Dalam konteks hidrologi, bagian hulu dan tengah merupakan daerah resapan yang cukup potensial. Peruntukan lahan tahun 1986 yang dominan di DAS Citepus dipergunakan untuk kawasan permukiman atau komplek perumahan.
Di sebelah utara atau hulunya adalah kawasan Lembang yang mempunyai nilai ekonomis dan merupakan daerah pariwisata. Mulai bergeraknya penduduk untuk bermukim di pinggiran bagian atas DAS Citepus secara tidak lansung mendorong terbangunnya infrastruktur, munculnya kawasan perdagangan, dan jasa.
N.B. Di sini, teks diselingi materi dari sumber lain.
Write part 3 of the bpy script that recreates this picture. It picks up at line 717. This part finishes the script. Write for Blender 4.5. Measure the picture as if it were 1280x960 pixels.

Hasil penelitian Adelia Untari menunjukkan, dalam Rencana Tata Ruang Wilayah Kota Bandung tahun 2011-2031, penggunaan lahan terbesar di DAS Citepus adalah untuk kawasan perdagangan. Ruang terbuka hijau (RTH) tahun 2009 sebesar 7.6 persen dari luas total DAS Citepus. Jumlah tersebut terus menyusut menjadi 3.45 persen (Rencana Tata Ruang Wilayah 2011-2031).
Adelia Untari menyimpulkan, salah satu penyebab permasalahan banjir di hilir sungai Citepus disebabkan oleh penyimpangan penggunaan lahan yang terjadi pada tata guna lahan tahun 1986 dan 2009.
“Kebun campur, tanah kosong, sawah, semak belukar, taman, hutan kota mengalami perubahan yang cukup drastis,” ungkapnya.
Pemkot Bandung kemudian direkomendasikan untuk meninjau penggunaan lahan di sekitar DAS Citepus. Diperlukan pula kebijakan membangun kolam-kolam tampungan atau ruang terbuka hijau lainnya dan menjadikan sebagai zona konservasi dalam rencana tata ruang wilayah Kota Bandung 2031 khususnya pada hulu dan tengah DAS Citepus.
Pemkot juga disarankan membangun teknologi konservasi air sebagai salah satu solusi dari permasalahan banjir. Hal ini harus disosialisasikan melalui kampanye yang bertujuan untuk mempersuasi dan memberikan pemahaman kepada masyarakat melalui strategi komunikasi dan media yang efektif.